* **Given problem**: Quote only the part that opens with the line containing "Build this scene" and closes with the line containing "sun.rotation_euler = to_sun.to_track_quat('Z', 'Y').to_euler()". Keep both of those lines.
## BEGIN Extracted information
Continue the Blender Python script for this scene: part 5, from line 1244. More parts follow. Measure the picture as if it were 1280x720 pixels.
## END Extracted information
## BEGIN Extracted information
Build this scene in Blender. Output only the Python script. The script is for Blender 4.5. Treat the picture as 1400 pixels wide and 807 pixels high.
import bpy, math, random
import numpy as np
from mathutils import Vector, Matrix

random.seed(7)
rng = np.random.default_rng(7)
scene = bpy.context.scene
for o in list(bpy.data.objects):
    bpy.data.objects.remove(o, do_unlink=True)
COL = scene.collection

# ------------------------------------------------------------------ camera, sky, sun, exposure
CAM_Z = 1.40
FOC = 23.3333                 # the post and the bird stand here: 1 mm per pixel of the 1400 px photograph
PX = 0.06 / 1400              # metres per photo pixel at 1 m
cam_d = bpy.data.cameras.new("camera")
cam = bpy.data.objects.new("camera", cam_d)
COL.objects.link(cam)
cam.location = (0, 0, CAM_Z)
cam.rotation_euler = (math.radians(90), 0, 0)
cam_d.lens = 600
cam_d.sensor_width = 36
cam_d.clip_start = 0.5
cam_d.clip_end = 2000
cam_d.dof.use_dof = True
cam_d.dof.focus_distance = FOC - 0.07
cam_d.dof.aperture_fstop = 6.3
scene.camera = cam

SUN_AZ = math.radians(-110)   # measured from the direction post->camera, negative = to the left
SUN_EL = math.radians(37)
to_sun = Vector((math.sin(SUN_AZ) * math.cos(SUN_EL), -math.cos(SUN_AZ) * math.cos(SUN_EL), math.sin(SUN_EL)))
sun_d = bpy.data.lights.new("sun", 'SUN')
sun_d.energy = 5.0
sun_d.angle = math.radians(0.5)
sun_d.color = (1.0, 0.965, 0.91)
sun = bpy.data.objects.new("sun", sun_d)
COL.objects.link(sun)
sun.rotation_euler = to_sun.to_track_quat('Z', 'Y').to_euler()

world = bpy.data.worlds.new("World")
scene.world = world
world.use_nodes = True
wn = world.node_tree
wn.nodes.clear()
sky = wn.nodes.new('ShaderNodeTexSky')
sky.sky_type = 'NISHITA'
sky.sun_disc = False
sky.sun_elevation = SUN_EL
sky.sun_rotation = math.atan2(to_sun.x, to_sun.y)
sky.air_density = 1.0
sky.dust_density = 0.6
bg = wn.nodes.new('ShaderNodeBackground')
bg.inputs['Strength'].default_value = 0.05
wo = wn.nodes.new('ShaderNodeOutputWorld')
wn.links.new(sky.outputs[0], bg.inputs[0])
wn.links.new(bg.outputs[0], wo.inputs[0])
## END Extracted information
* **Response to this exercise**:
Build this scene in Blender. Output only the Python script. The script is for Blender 4.5. Treat the picture as 1400 pixels wide and 807 pixels high.
import bpy, math, random
import numpy as np
from mathutils import Vector, Matrix

random.seed(7)
rng = np.random.default_rng(7)
scene = bpy.context.scene
for o in list(bpy.data.objects):
    bpy.data.objects.remove(o, do_unlink=True)
COL = scene.collection

# ------------------------------------------------------------------ camera, sky, sun, exposure
CAM_Z = 1.40
FOC = 23.3333                 # the post and the bird stand here: 1 mm per pixel of the 1400 px photograph
PX = 0.06 / 1400              # metres per photo pixel at 1 m
cam_d = bpy.data.cameras.new("camera")
cam = bpy.data.objects.new("camera", cam_d)
COL.objects.link(cam)
cam.location = (0, 0, CAM_Z)
cam.rotation_euler = (math.radians(90), 0, 0)
cam_d.lens = 600
cam_d.sensor_width = 36
cam_d.clip_start = 0.5
cam_d.clip_end = 2000
cam_d.dof.use_dof = True
cam_d.dof.focus_distance = FOC - 0.07
cam_d.dof.aperture_fstop = 6.3
scene.camera = cam

SUN_AZ = math.radians(-110)   # measured from the direction post->camera, negative = to the left
SUN_EL = math.radians(37)
to_sun = Vector((math.sin(SUN_AZ) * math.cos(SUN_EL), -math.cos(SUN_AZ) * math.cos(SUN_EL), math.sin(SUN_EL)))
sun_d = bpy.data.lights.new("sun", 'SUN')
sun_d.energy = 5.0
sun_d.angle = math.radians(0.5)
sun_d.color = (1.0, 0.965, 0.91)
sun = bpy.data.objects.new("sun", sun_d)
COL.objects.link(sun)
sun.rotation_euler = to_sun.to_track_quat('Z', 'Y').to_euler()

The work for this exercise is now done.